Un corresponsal llamado Rousseau
Este interés por el pensamiento racionalista del Siglo de las Luces se vio alentado por la presencia fugaz en su salón de un pensador suizo llegado desde París: Jean-Jacques Rousseau. Afines en pensamiento y aficiones, cuando el filósofo se instaló en Môtiers en 1763, siguió carteándose con Julie.
La voluminosa correspondencia entre ambos es un auténtico tratado filosófico, en el que intercambiaron sus criterios sobe la moral y la metafísica con un rigor extraordinario que pone de manifiesto el nivel intelectual de Bondeli y su parelelismo con la filosofía de Rousseau.
No obstante, el salón no tuvo una vida excesivamente larga, ni encontró quien lo continuara cuando, en 1767, Julie decidió cerrarlo. La muerte de su madre ese mismo año la sumió en una profunda depresión, y decidió retirarse a Neuchâtel, a orillas del lago homónimo. Sola, habiendo fallecido sus padres, sin hermanos y con una salud siempre delicada, buscó la compañía de una amiga de la infancia, Henriette Sandoz, que residía en la ciudad junto con su familia. Allí falleció el 8 de agosto de 1778.
Durante sus últimos años, su vida social e intelectual se limitó a los intercambios epistolares. Una profusa correspondencia en la que expresaba su pensamiento e insistía en su “interés por el devenir de la humanidad y especialmente de mi propio sexo”.
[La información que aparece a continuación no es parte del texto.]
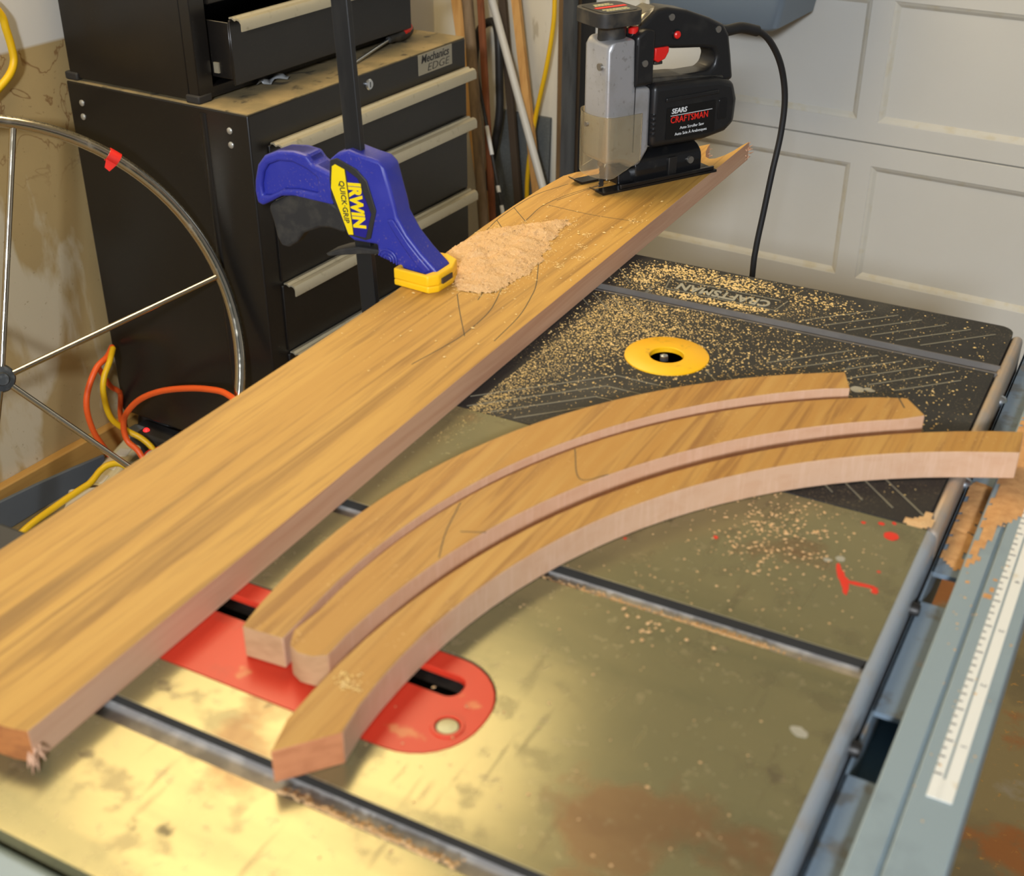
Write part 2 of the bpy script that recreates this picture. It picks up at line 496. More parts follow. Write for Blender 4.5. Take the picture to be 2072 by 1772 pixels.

Pintura de Charles Gabriel Lemonnier que representa la lectura de una tragedia de Voltaire, por entonces en el exilio, en el salón literario de madame Geoffrin en París
Sus destinatarios o remitentes se contaban entre las personalidades más ilustres del momento, tanto entre la intelectualidad francesa como alemana. Es el mayor legado de una mujer que supo cómo vencer los prejuicios sociales de una sociedad que anteponía la belleza física de la mujer a su inteligencia o sus cualidades morales.